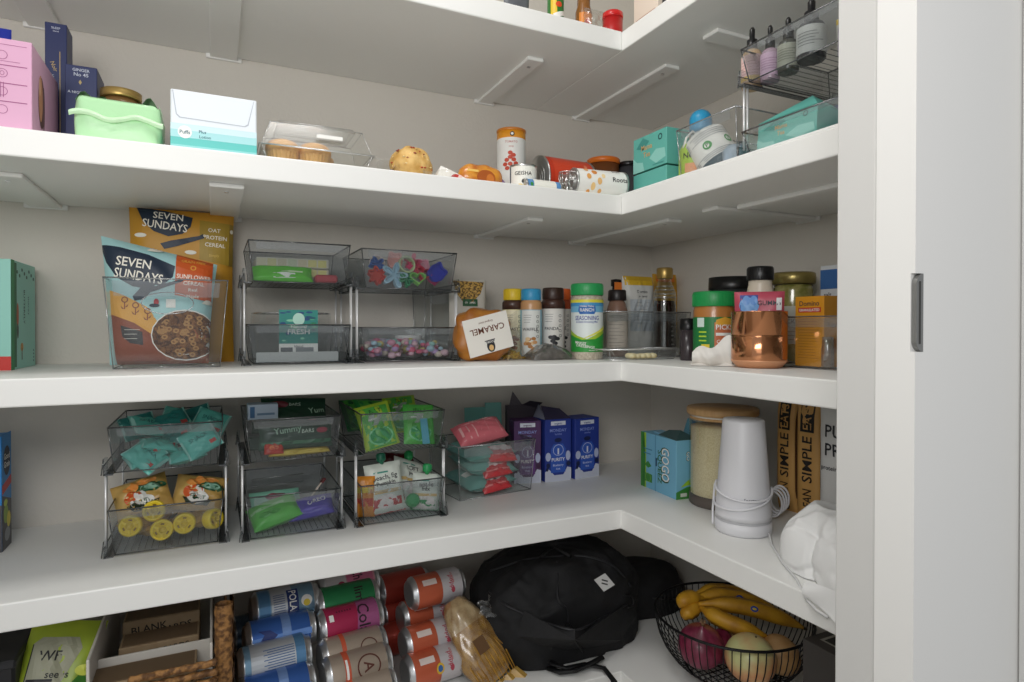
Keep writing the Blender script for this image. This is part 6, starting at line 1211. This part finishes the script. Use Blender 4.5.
# woven basket edge
WV = mat('9A6E3C', .7, name='woven_seagrass', h2='5A3A1A', nscale=130, bump=1.0, lo=.4, hi=.6)
xr = ax(206, .03)
xw = ax(223, .02); hw_ = zt(222, 603, xw, .02)-ZF
r = root('woven_basket', (xw, .0, ZF), 0, 'woven tan basket side between the white box and the blue cans', 'basket')
b = MB(); b.grid(lambda u, v: V((.0125+.0007*math.sin(v*90+u*19))*math.cos(u*2*PI), .018+(.011+.0007*math.sin(v*90+u*19))*math.sin(u*2*PI), v*hw_), 28, 60, WV); b.grid(lambda u, v: V(.014+.001*math.sin(v*40+u*70), .02+u*.26, v*hw_*(1-.12*u)), 40, 30, WV); b.grid(lambda u, v: V(.004+.001*math.sin(v*40+u*70), .02+(1-u)*.26, v*hw_*(1-.12*(1-u))), 40, 30, WV); b.build('basket_side', r)
zf_ = zt(190, 668, xw-.03, -.01)-ZF
b = MB()
for k in range(15): b.tube([(-.010-.110*q/30, -.008+.0016*math.sin(q*1.3+k*PI), .005+(zf_-.006)*k/14) for q in range(31)], .0052, WV, 7)
b.build('basket_front', r)
# cans
def can(label, px, py, Y, m, arts, grp, rz=0, R=.0325, L=.120, z=None, turn=-.42, end=ALU):
    X = ax(px, Y) - 0; zz = zt(px, py, X, Y) if z is None else z
    b = MB(); b.lathe(can_prof(R, L, m, end), m, 40); b.art(Fcyl(R*1.003, -PI/2+turn), arts, .008)
    # pull tab on the top end
    b.tube([(.006*math.cos(t*2*PI/12), .009*math.sin(t*2*PI/12), L*.992) for t in range(12)], .0009, ALU, 5, closed=True)
    o = b.build('drink_can', loc=(X-L/2*math.cos(rz), Y-L/2*math.sin(rz), max(zz, ZF+R+.0005)), rot=Euler((0, PI/2, rz))); return tag(o, label, 'can', grp)
PB = mat('7FA3BC', .28, .55, name='pale_blue_can'); BL = mat('3E6AB8', .28, .45, name='blue_can'); SLV = mat('C4C8CC', .3, .5)
def polar(R=.0325):
    NB = mat('1E3470', .4)
    return [('r', -R*2, .012, R*2, .030, mat('5A88B0', .3, .4)), ('r', -R*2, .032, R*2, .070, SLV), ('r', -R*.8, .060, R*.8, .080, NB), ('t', 'POLAR', 0, .070, .013, Wt, 0, .045), ('e', 0, .094, .010, .010, Wt), ('e', .004, .094, .006, .006, mat('E2C83A', .4))]+[('r', -R*.6+.004*k, .036, -R*.6+.004*k+.0015, .056, mat('6A7AA0', .4)) for k in range(9)]
def wiggly(R=.0325):
    return [('r', -R*.02, .01, R*.3, .11, mat('6A94D8', .3, .3)), ('p', [(-.012, .020), (-.004, .030), (.006, .022), (.010, .040), (.0, .052), (-.010, .040)], mat('1E3478', .4)), ('r', -R*2, .060, R*2, .075, mat('7A9AD0', .3, .4))]
G1_ = 'blue and silver cans at the left of the can pile'
yb = .105
can('pale blue can with a navy lettered panel, topmost of the blue cans', 284, 605, .215, PB, polar(), G1_, .10)
can('blue can with a dark squiggle, second of the blue cans from above', 279, 634, .170, BL, wiggly(), G1_, .10)
can('pale blue can with rows of small print, third of the blue cans', 273, 660, .125, PB, [('r', -.05, .020, .05, .100, SLV)]+[('r', -.020+.004*k, .040+.006*(k % 2), -.0185+.004*k, .090, mat('4A6A9A', .4)) for k in range(10)]+[('r', -.05, .092, .05, .108, mat('5A88B0', .3, .4))], G1_, .10)
can('deep blue can at the bottom of the blue cans', 276, 690, .085, BL, wiggly(), G1_, .10)
can('dark end of a can behind the blue cans on the left', 262, 628, .285, mat('3A4A5A', .3, .5), [], G1_, .1)
G2_ = 'mixed cans in the middle of the can pile'
PKM = mat('B8305A', .3, .35, name='magenta_can'); GNM = mat('2E8A54', .3, .3); BGM = mat('B8A898', .3, .45); IK = mat('2A1420', .5)
def script(txt, c2, vv=.080): return [('p', [(-.05, .072), (.05, .062), (.05, .108), (-.05, .108)], c2), ('t', txt, 0, vv, .022, IK, 0, .055), ('r', -.018, .016, -.006, .024, Wt)]+[('r', -.024, .030+.005*k, -.020, .033+.005*k, mat('6A1A34', .5)) for k in range(6)]
can('can with magenta and white artwork, topmost of the middle stack', 347, 585, .250, mat('C88A98', .3, .3), [('r', -.05, .010, .05, .050, mat('B8B4B4', .3, .3)), ('r', -.05, .052, .05, .104, mat('C06A88', .3, .3)), ('t', 'Cherry', 0, .074, .020, IK, 0, .055), ('e', 0, .04, .008, .008, mat('8A1A3A', .4))], G2_, .12)
can('green can between the magenta cans in the middle stack', 346, 600, .215, GNM, [('t', 'lime', 0, .078, .018, IK, 0)], G2_, .12)
can('magenta can with dark lettering, third of the middle stack', 349, 621, .170, PKM, script('Cola', mat('A85A8A', .3, .35)), G2_, .12)
can('beige silver can with an orange band, fourth of the middle stack', 352, 650, .130, BGM, [('r', -.05, .034, .05, .042, mat('C8583A', .4)), ('o', 0, .082, .016, .016, .002, mat('5A2A1E', .5))], G2_, .12)
can('beige silver can with a ringed letter A, fifth of the middle stack', 356, 668, .095, BGM, [('r', -.05, .032, .05, .042, mat('C8583A', .4)), ('o', 0, .074, .021, .021, .0025, mat('5A2A1E', .5)), ('t', 'A', 0, .074, .018, mat('5A2A1E', .5), 0), ('r', -.02, .034, .02, .038, Wt)], G2_, .12)
can('beige silver can at the bottom of the middle stack', 360, 692, .07, BGM, [('r', -.05, .032, .05, .042, mat('C8583A', .4))], G2_, .12)
G3_ = 'orange and white cans at the right of the can pile'
OC = mat('D2694A', .32, .25, name='orange_can'); WC = mat('CFCBCE', .32, .25)
def oj(k=0): return [('r', -.10, .062, .10, .1075, WC), ('r', -.020, .022, -.008, .052, mat('E8D8D0', .4)), ('t', 'poppi', -.004, .085, .010, mat('B84A5A', .4), 0, .03), ('e', .010, .085, .006, .004, mat('B84A5A', .4)), ('t', 'orange', -.014, .088, .006, mat('C86A6A', .4), 0)]
can('orange and white can, topmost of the right stack', 435, 588, .205, OC, oj(), G3_, .12, L=.118)
can('orange and white can, second of the right stack, partly covered', 426, 612, .240, OC, oj(), G3_, .12, L=.118)
can('orange and white can, third of the right stack', 430, 638, .165, OC, oj(), G3_, .12, L=.118)
can('orange and white can, lowest of the right stack', 433, 669, .125, OC, oj()+[('e', .006, .060, .010, .008, mat('E2B83A', .4)), ('e', .006, .060, .006, .005, mat('3A6AA8', .4))], G3_, .12, L=.118)
for k, (px, py, Y) in enumerate(((402, 586, .32), (404, 610, .315))):
    can(('upper' if not k else 'lower')+' orange can behind the right stack showing its red side', px, py, Y, mat('B8483A', .32, .25), [], G3_, .12, L=.118)
can('orange can end low behind the right stack', 398, 640, .26, mat('B8483A', .32, .25), [], G3_, .12, L=.118)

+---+

TO DO:
Write out every line of the data that holds the word "script".

THE REPLY:
Keep writing the Blender script for this image. This is part 6, starting at line 1211. This part finishes the script. Use Blender 4.5.
def script(txt, c2, vv=.080): return [('p', [(-.05, .072), (.05, .062), (.05, .108), (-.05, .108)], c2), ('t', txt, 0, vv, .022, IK, 0, .055), ('r', -.018, .016, -.006, .024, Wt)]+[('r', -.024, .030+.005*k, -.020, .033+.005*k, mat('6A1A34', .5)) for k in range(6)]
can('magenta can with dark lettering, third of the middle stack', 349, 621, .170, PKM, script('Cola', mat('A85A8A', .3, .35)), G2_, .12)